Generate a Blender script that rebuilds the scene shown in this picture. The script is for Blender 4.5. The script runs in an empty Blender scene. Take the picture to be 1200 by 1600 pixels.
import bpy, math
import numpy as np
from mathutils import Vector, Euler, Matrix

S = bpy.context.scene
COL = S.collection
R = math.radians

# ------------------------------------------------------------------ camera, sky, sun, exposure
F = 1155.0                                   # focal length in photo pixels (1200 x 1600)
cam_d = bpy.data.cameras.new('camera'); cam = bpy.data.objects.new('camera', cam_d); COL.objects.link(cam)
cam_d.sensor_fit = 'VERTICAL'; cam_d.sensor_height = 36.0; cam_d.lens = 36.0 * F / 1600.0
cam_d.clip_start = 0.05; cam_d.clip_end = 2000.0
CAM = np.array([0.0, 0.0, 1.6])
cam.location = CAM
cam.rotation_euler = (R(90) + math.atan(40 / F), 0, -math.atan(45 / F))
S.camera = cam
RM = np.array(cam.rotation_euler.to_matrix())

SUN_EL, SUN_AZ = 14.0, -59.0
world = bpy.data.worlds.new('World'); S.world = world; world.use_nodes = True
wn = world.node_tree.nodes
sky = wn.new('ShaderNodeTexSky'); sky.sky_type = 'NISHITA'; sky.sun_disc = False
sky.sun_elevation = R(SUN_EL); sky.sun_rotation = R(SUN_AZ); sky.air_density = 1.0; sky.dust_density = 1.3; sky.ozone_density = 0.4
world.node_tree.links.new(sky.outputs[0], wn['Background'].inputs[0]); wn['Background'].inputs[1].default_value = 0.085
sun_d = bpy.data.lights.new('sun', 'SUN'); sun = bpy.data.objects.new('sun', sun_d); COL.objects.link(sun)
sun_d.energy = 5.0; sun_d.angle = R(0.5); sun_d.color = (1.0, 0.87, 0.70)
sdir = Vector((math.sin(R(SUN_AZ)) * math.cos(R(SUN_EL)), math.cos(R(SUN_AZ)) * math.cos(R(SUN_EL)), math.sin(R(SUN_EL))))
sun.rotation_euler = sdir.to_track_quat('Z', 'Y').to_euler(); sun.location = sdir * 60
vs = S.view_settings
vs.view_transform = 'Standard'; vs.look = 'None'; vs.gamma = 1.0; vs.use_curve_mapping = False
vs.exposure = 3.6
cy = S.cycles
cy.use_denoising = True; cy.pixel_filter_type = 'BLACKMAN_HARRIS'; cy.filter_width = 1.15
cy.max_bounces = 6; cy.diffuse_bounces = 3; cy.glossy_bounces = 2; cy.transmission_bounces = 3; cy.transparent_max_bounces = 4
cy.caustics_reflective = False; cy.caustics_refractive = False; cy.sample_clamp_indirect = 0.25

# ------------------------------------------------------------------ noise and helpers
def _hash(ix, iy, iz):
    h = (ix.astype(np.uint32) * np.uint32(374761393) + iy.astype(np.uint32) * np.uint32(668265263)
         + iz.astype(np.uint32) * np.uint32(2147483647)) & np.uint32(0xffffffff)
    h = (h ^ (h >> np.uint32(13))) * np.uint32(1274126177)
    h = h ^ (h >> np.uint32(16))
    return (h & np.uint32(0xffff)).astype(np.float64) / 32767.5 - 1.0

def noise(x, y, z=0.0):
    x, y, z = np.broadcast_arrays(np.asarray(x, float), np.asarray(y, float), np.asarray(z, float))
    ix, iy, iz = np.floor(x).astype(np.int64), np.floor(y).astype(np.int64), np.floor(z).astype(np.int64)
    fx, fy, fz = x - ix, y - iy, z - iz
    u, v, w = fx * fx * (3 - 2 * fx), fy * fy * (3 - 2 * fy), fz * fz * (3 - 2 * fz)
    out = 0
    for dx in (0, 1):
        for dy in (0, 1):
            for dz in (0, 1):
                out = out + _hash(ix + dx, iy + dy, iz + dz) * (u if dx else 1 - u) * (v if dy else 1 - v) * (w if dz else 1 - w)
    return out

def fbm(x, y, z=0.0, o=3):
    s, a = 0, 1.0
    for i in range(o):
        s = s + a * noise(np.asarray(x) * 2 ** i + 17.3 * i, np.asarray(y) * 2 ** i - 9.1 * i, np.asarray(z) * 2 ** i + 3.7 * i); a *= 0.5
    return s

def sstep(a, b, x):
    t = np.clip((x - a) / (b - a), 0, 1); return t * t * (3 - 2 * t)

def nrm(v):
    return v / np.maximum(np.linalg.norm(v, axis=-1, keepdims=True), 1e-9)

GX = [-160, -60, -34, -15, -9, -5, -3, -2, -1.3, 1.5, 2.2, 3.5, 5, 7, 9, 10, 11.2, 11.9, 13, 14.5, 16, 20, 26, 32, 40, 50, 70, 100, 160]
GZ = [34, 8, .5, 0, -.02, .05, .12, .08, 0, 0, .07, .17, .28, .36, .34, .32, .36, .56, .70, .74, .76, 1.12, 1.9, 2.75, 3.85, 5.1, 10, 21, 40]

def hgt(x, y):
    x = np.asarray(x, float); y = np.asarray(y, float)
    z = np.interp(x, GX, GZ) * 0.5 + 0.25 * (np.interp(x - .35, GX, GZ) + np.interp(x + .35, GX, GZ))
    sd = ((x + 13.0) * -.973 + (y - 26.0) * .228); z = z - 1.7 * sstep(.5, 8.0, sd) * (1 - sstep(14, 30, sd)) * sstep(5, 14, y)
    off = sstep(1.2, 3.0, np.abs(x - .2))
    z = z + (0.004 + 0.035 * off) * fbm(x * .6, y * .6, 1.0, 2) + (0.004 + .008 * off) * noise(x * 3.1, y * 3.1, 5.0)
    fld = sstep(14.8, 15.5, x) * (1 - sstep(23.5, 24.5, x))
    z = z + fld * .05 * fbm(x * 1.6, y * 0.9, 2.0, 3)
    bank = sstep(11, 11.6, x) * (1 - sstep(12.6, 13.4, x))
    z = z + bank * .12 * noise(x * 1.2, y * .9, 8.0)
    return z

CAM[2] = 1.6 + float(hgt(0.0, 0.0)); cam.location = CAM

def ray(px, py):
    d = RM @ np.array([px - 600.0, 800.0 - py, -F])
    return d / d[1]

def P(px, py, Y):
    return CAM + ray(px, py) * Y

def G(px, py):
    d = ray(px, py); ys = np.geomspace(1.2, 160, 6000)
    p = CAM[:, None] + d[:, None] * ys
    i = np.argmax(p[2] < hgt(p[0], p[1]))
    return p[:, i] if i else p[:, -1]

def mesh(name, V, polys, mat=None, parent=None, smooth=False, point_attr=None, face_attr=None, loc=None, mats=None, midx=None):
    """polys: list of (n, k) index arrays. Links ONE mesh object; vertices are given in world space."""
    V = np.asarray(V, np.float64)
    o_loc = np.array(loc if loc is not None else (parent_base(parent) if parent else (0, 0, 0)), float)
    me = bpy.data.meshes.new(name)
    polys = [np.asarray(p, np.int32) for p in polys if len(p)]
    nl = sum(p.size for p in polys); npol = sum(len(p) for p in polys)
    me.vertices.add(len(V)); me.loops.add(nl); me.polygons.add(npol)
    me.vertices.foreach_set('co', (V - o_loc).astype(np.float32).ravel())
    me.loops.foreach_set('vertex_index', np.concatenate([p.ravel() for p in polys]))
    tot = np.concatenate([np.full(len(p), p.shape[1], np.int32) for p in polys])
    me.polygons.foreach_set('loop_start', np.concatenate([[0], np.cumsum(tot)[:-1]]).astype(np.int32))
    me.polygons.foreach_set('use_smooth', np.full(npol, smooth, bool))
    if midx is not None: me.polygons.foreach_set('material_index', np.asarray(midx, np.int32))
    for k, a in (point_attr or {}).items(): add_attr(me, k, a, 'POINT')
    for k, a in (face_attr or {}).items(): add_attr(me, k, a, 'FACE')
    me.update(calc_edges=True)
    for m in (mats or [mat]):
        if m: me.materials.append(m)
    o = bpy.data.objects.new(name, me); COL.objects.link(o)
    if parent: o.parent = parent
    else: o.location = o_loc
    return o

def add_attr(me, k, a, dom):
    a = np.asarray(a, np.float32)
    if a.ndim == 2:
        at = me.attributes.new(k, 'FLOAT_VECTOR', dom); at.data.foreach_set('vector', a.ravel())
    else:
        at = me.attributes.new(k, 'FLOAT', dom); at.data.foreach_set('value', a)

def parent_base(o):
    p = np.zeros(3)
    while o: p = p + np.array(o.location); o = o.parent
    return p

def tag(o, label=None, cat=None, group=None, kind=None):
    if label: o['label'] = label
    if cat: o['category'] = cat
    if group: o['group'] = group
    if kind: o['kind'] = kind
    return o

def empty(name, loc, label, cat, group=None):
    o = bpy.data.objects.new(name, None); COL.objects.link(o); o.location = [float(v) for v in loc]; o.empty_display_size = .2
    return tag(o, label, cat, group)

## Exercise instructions
Quote verbatim the opening lines of the listing above, ending with the line where "R = math.radians" appears; include both endpoints and nothing more.

## Exercise output
Generate a Blender script that rebuilds the scene shown in this picture. The script is for Blender 4.5. The script runs in an empty Blender scene. Take the picture to be 1200 by 1600 pixels.
import bpy, math
import numpy as np
from mathutils import Vector, Euler, Matrix

S = bpy.context.scene
COL = S.collection
R = math.radians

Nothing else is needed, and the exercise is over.